BishopAccountability.org

The cautionary tale of Pastor Amy

By Sohrab Ahmari
Catholic Herald
July 15, 2019

https://bit.ly/30CJOIC

Pastor Amy Butler

Those who think a female priesthood is the answer to the Church's woes need to consider this story

Trouble roils Manhattan’s Riverside Church, the neo-Gothic behemoth on the Upper West Side that serves as one of the enduring bastions of American liberal Protestantism. As the New York Post (where I serve as op-ed editor) first reported last week, the church and its pastor, the Rev Dr Amy Butler, mutually parted ways amid accusations that Butler, known as “Pastor Amy”, had taken underlings and a congregant on a sex toy shopping spree.

So much for liberal Catholics’ undying belief that ordaining women is the answer to our troubles.

While visiting Minneapolis for a homiletics festival in May, Pastor Amy allegedly took two junior ministers and a congregant to a sex shop called the Smitten Kitten, per the Post. There, she spent $200 for a “bunny-shaped blue vibrator called a Beaded Rabbit for one minister – a single mom of two who was celebrating her 40th birthday – as well as more pleasure gadgets for the congregant and herself.”

The alleged element of coercion – the junior ministers reportedly didn’t want to join Pastor Amy on the raunchy shopping trip but feared retaliation if they declined to go along – led to a formal harassment complaint days later and a third-party investigation.
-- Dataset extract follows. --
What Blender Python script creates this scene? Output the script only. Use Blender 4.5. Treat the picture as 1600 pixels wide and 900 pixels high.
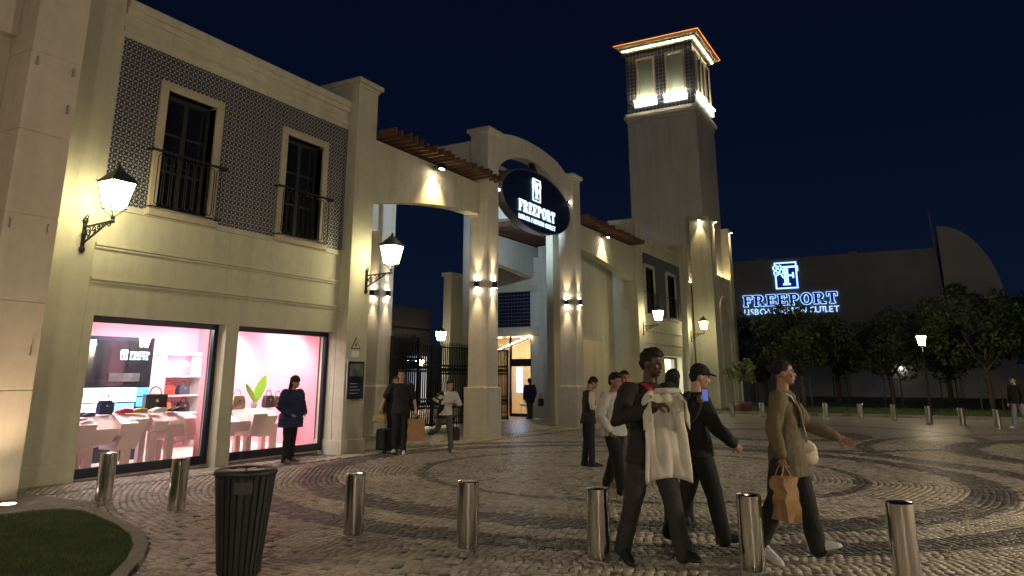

Eventually, Riverside and Pastor Amy concluded that the latter’s position was “untenable”, per the Post’s sources.

In an apparent attempt to forestall the Post’s exposé, Pastor Amy’s allies ran to the New York Times. The Grey Lady duly obliged with a story that painted the pastor as a victim of sexism and a progressive champion, who had written “in searing, and deeply personal, terms about her decision years ago to have a late-term abortion”.

The Times also politely alluded to the pastor’s “push for a substantial raise”, another point of contention with Riverside that predated the sex toy episode. But according to the Post, Pastor Amy was seeking $100,000 in additional compensation that would come on top of her $250,000 salary, plus a six-month housing allowance worth $48,000 and “annual retirement contributions of $59,000 for three years”.

I enumerate these details because they should (but won’t) disabuse liberals within our fold that the celibate male priesthood is somehow to blame for Catholic sexual abuse crisis and ordained women are the unum necessarium, the one thing needful, to fix the Church. That notion has received a lot of play in the liberal media in the aftermath of the McCarrick affair, with the New York Times as usual leading efforts to remake Catholicism in liberalism’s image.

“In barring women from the priesthood … the Catholic Church is adhering to a rule, a mere custom, that is contrary to God’s intent,” cried humanities professor Alice McDermott in a Times op-ed in February. “It is this grave moral error, far more than priestly celibacy or Catholic sexual repression, that provides the implicit rationale for abusive priests.”

Set aside the specious claims about “God’s intent”, how, exactly, is a male priesthood as such the “rationale” for abuse?

McDermott raised the question and offered a series of non sequiturs in answer: “The institutionalised misogyny of the Catholic Church reinforces the notion of women, and their children, as the lesser … That error cannot be corrected as long as women cannot be priests.”

But see the problem of sexual abuse by Catholic nuns, which has bedeviled us for decades but which has only come to light in recent years. By 2006, the Survivors Network of those Abused by Priests (SNAP) had received some 400 reports of sex abuse by nuns in the United States, a figure that the organisation’s director said only “scratches the surface”. The rates are now receding, in part due to aggressive anti-abuse protocols implemented across the Church and in part to the overall decline in the number of women religious.

Women can be sexually abusive or coercive, too. Women as much as men, in the secular and religious realms, can be prone to any sin. It would be a great folly for Catholicism to trade the male-only priesthood – with its deep roots in Scripture, history, Christ’s identity and the nuptial mystery of the Church – for Pastor Amy’s mess of pottage. The better course would be to double down on the ascetic, spiritual struggle against sin.

It is worth noting that Pastor Amy’s first predecessor at Riverside was Harry Emerson Fosdick (1878-1969), who declared: “Of course, I do not believe in the Virgin Birth or in that old-fashioned … doctrine of atonement, and I do not know any intelligent Christian minister who does.” May the Ever-Virgin Mother of God shield the Catholic Church from that Riverside brand of intelligence.